Changing oneself’s inwardly is not an easy process nor is it a cheap one. Working on yourself requires perhaps our most valuable resource: time. I seriously doubt that any of us can pull a Thoreau, retreat to the wilderness, and spend all of our time trying to make heads or tails of this life thing. And the more I ponder on that image of Thoreau, I have to think about all the privilege that Thoreau must have to even embark on such a task. As a man, he is not expected to seek fulfillment within the four walls of his home.  He is not taught to address the needs of his loved ones first and foremost before he can even consider his own. As a white male, he would not be stereotyped as lazy for not working. He would not have to worry about his movement being under government surveillance or encountering racial profile. Thus, it is clear to me that even something so personal as  fortifying yourself from within is often heavily influenced by the politics of one’s identity.

Even if your method of changing yourself within is not a nature retreat–trust me, mine wouldn’t be that either–I have found that so many of us don’t have the time to invest in inward makeovers. Sadly, between emails, tweets,texts, work, relationships, and family, some of us barely have time to, as my mamma would, even “piss in peace,” let alone transform yourself. Life has a way of picking you up, taking you on wild rides and not giving a damn when you are ready to get off. I think about going into foster care at 16. There was no amount of time that could have prepared me for that displacement.
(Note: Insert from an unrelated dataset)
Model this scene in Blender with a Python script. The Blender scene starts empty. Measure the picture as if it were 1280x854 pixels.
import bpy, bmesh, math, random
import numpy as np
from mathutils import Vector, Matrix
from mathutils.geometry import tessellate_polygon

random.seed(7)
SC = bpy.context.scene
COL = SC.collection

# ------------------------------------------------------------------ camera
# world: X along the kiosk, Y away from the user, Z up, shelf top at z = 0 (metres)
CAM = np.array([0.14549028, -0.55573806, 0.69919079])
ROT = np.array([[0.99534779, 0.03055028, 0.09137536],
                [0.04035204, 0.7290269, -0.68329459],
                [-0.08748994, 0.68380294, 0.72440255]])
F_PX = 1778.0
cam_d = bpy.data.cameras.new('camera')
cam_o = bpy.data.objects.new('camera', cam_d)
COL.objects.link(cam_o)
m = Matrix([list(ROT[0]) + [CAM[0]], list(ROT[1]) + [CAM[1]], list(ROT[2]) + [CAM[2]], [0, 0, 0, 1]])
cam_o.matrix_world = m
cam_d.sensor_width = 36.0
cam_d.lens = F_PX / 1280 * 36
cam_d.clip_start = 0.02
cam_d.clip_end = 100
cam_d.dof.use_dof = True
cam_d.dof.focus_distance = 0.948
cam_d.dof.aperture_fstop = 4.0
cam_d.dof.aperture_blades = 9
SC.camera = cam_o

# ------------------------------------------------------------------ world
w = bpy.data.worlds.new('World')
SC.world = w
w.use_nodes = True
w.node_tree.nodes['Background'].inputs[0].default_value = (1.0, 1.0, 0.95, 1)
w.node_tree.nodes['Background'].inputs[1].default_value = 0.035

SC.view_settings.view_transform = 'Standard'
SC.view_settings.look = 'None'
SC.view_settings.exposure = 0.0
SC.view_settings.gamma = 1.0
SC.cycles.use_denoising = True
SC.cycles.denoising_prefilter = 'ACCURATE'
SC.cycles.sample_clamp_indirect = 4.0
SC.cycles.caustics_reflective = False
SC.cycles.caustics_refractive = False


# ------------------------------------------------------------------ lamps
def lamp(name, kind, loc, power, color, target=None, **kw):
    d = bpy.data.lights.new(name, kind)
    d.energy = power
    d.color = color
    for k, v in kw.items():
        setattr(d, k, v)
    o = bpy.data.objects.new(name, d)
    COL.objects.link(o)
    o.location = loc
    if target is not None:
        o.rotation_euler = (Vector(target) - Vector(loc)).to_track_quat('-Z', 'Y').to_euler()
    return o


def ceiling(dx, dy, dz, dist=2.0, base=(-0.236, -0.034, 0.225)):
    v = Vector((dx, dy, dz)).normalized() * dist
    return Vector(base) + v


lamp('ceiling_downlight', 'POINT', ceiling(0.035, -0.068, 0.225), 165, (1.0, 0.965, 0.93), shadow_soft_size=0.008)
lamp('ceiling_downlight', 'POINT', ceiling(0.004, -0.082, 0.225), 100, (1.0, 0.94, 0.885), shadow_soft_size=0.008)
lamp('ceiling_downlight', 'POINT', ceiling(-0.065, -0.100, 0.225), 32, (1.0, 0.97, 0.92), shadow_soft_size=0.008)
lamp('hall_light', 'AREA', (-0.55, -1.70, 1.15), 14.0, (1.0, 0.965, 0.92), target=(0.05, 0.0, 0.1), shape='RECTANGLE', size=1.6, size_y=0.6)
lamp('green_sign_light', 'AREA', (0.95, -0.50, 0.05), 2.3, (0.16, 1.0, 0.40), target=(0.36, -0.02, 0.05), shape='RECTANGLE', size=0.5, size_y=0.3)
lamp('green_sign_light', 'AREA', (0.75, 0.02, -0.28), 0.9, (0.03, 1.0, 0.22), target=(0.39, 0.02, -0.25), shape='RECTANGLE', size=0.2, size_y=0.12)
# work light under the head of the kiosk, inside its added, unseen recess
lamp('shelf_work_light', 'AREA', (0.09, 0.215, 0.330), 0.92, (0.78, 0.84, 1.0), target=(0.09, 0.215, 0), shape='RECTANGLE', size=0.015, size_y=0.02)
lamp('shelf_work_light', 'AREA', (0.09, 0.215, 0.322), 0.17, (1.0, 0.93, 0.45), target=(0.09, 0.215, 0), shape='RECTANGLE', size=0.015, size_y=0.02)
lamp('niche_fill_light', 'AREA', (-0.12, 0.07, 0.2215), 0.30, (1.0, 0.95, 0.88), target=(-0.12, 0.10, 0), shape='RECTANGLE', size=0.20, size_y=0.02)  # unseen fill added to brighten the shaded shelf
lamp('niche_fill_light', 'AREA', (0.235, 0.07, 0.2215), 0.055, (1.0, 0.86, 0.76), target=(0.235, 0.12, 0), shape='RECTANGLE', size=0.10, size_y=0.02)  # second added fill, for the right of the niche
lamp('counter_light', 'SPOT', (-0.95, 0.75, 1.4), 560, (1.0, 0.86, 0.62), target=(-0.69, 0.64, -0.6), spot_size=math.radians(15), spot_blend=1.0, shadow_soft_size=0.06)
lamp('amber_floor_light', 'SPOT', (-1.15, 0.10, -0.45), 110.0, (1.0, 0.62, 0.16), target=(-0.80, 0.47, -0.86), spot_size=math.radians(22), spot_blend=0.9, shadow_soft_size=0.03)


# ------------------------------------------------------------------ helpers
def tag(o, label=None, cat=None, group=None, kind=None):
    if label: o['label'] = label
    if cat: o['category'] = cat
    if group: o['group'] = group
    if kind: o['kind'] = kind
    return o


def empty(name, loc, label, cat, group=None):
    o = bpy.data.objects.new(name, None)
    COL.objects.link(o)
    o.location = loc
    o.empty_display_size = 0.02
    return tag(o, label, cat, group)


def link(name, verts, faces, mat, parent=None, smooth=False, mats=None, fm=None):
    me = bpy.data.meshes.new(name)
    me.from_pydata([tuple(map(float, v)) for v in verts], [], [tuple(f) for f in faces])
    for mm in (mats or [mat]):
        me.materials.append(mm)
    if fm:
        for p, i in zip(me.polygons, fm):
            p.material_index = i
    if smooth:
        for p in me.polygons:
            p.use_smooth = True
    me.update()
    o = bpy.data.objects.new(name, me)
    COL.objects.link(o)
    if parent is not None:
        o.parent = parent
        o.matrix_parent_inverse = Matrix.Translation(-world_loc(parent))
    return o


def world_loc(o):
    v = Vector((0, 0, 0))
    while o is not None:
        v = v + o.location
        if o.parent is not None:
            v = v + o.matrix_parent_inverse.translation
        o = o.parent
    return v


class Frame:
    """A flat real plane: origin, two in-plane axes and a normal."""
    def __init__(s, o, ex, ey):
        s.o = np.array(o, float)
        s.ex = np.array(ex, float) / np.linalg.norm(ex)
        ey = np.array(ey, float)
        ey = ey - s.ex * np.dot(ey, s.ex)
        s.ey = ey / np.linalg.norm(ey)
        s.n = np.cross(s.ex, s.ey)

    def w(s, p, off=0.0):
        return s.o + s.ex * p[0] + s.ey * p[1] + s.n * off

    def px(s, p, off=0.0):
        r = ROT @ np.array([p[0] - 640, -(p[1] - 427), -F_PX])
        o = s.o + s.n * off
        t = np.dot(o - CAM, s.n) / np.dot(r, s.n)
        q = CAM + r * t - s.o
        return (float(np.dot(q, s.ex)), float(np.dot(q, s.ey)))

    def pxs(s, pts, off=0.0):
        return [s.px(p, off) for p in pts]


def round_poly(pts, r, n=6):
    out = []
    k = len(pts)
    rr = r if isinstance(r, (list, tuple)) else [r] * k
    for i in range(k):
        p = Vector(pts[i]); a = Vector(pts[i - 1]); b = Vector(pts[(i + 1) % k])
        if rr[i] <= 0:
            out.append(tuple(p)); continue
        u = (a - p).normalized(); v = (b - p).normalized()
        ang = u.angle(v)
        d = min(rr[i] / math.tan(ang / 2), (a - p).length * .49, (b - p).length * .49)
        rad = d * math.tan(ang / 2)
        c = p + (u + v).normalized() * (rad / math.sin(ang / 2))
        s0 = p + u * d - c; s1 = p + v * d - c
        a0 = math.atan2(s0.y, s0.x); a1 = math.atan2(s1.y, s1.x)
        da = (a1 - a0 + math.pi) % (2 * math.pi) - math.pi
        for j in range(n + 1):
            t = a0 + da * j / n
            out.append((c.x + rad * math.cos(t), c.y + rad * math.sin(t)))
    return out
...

There was no amount of positive thinking that could make that shitty situation not shitty. I was forever changed from the outside in in that situation.  On a more recent and lighter note, there was no amount of time or positive thinking that could prepare me for the fear and discomfort I felt after NOT seeing Halle Berry in my reflection after I cut off all my relaxed hair and wearing my hair natural two years ago.  (And while that may seem silly, being a Black woman who wears her hair the way it naturally grows out of her scalp is not always treated with a celebratory attitude in 2014)  Both of those situations changed me from the outside in. I did not have the inner fortitude nor could I muster up the emotional strength to temper my reactions to these experiences.

But these experiences did change me. I never knew what I could endure or how strong I was until I was in the foster care system without any easy, foreseeable way out. I didn’t know the confidence I had until  I had to walk out everyday with an inch of coily, kinky hair on my head.  I didn’t have that strength or confidence before them. Hell, I had never even fathomed either situation happening to me. But they did, and they changed. I learned so much about myself from being in a situation where I couldn’t run and I couldn’t hide; I learned I could survive.

So what am I saying? I am in no way advocating that people should be displaced from their home to identify their inner strength. (I will advocate that people go natural though lol). I am suggesting that our reactions to everything around us should not be controlled by a predetermined outlook. I am suggesting that when our emotional and physical health are not at risk, we engage with the unpredictably of life and not run from it. Why am I suggesting that? I am suggesting that because we never know when the things outside of us can inspire us.